Question

The probability distribution of a random variable $X$ is given below:

$X$:	0	1	2	3
$P\left( X \right)$:	$k$	$\dfrac{k}{2}$	$\dfrac{k}{4}$	$\dfrac{k}{8}$

Determine $P\left( {X \le 2} \right)$ and $P\left( {X > 2} \right)$

Answer 1

Here, we are required to find the given probabilities when the probability distribution of a random variable $X$ is already given. We will use the fact that the sum of all the probabilities of an event is equal to 1. With this, we will find the value of the variable $k$ and substituting it in the given table, we will be able to find the required probabilities.
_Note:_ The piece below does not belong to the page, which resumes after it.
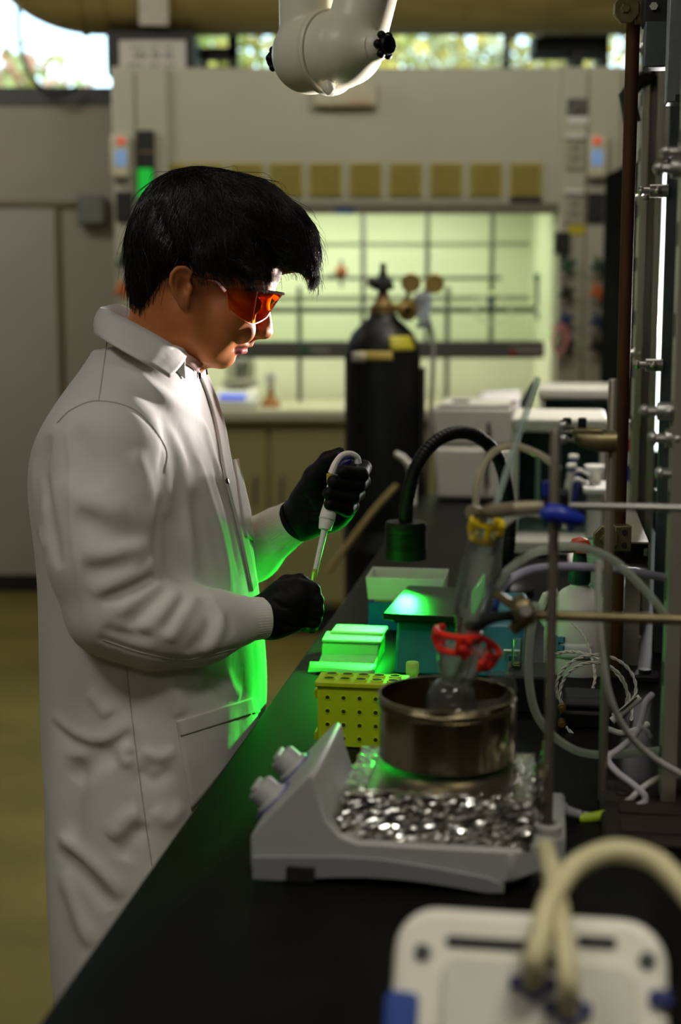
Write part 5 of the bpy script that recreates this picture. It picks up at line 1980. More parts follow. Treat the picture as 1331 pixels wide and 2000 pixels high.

Complete step-by-step answer:
In an experiment, the sum of all the possible cases or the sum of all the possible outcomes is always equal to 1.
Since the probability distribution of a random variable $X$ is given.
We will add all the given events and their sum will be equal to 1.
$k + \dfrac{k}{2} + \dfrac{k}{4} + \dfrac{k}{8} = 1$
Taking the LCM on the RHS, we get
$\Rightarrow 8k + 4k + 2k + k = 8$
Adding the like terms, we get
$\Rightarrow 15k = 8$
Dividing both sides by 15, we get
$\Rightarrow k = \dfrac{8}{{15}}$
We found out the volume of $k$ and now we will substitute it in the table to find the respective probabilities.
So, when the variable $X = 0$,
$P\left( 0 \right) = k = \dfrac{8}{{15}}$…………………………$\left( 1 \right)$
When $X = 1$,
$P\left( 1 \right) = \dfrac{k}{2}$
Substituting $k = \dfrac{8}{{15}}$ in the above equation, we get
$P\left( 1 \right) = \dfrac{8}{{15 \times 2}}$
Multiplying the terms in the denominator, we get
$P\left( 1 \right) = \dfrac{4}{{15}}$…………………………….$\left( 2 \right)$
When, $X = 2$,
$P\left( 2 \right) = \dfrac{k}{4}$
Substituting $k = \dfrac{8}{{15}}$ in the above equation, we get
$P\left( 2 \right) = \dfrac{8}{{15 \times 4}}$
Multiplying the terms in the denominator, we get
$P\left( 2 \right) = \dfrac{2}{{15}}$…………………………..$\left( 3 \right)$
And, when $X = 3$,
$P\left( 3 \right) = \dfrac{k}{8}$
Substituting $k = \dfrac{8}{{15}}$ in the above equation, we get
$P\left( 3 \right) = \dfrac{8}{{15 \times 8}}$
Multiplying the terms in the denominator, we get
$P\left( 3 \right) = \dfrac{1}{{15}}$…………………….$\left( 4 \right)$
Now, we have to find $P\left( {X \le 2} \right)$.
This means that we have to find the probability of the variable $X$ being either 2 or less than 2.
Hence, this can be written as:
$P\left( {X \le 2} \right) = P\left( {X = 0} \right) + P\left( {X = 1} \right) + P\left( {X = 2} \right)$
$\Rightarrow P\left( {X \le 2} \right) = P\left( 0 \right) + P\left( 1 \right) + P\left( 2 \right)$
Substituting the values from $\left( 1 \right)$, $\left( 2 \right)$ and $\left( 3 \right)$, we get
$\Rightarrow P\left( {X \le 2} \right) = \dfrac{8}{{15}} + \dfrac{4}{{15}} + \dfrac{2}{{15}}$
Since the denominators are same, hence, adding the numerators, we get
$\Rightarrow P\left( {X \le 2} \right) = \dfrac{{8 + 4 + 2}}{{15}} = \dfrac{{14}}{{15}}$
We have to also find $P\left( {X > 2} \right)$.
This means that we have to find the probability of the variable $X$ being greater than 2.
$\Rightarrow P\left( {X > 2} \right) = P\left( {X = 3} \right) = P\left( 3 \right)$
Hence, substituting the value from $\left( 4 \right)$, we get,
$\Rightarrow P\left( {X > 2} \right) = \dfrac{1}{{15}}$
Therefore, the required values of $P\left( {X \le 2} \right)$ and $P\left( {X > 2} \right)$ are $\dfrac{{14}}{{15}}$ and $\dfrac{1}{{15}}$ respectively.
Hence, this is our required answer.

Note: In this question, the value of the variable $k$ plays the most vital role as if its value is wrong then our whole question will become incorrect. Also, we should know that if there is given a ‘greater than sign’ or $>$, then it means that we have to take the values larger than that particular number. Whereas, a ‘greater than equal to sign’ or $\ge$ means that we have to take the values which are not only greater than that particular number but also that number itself should be included.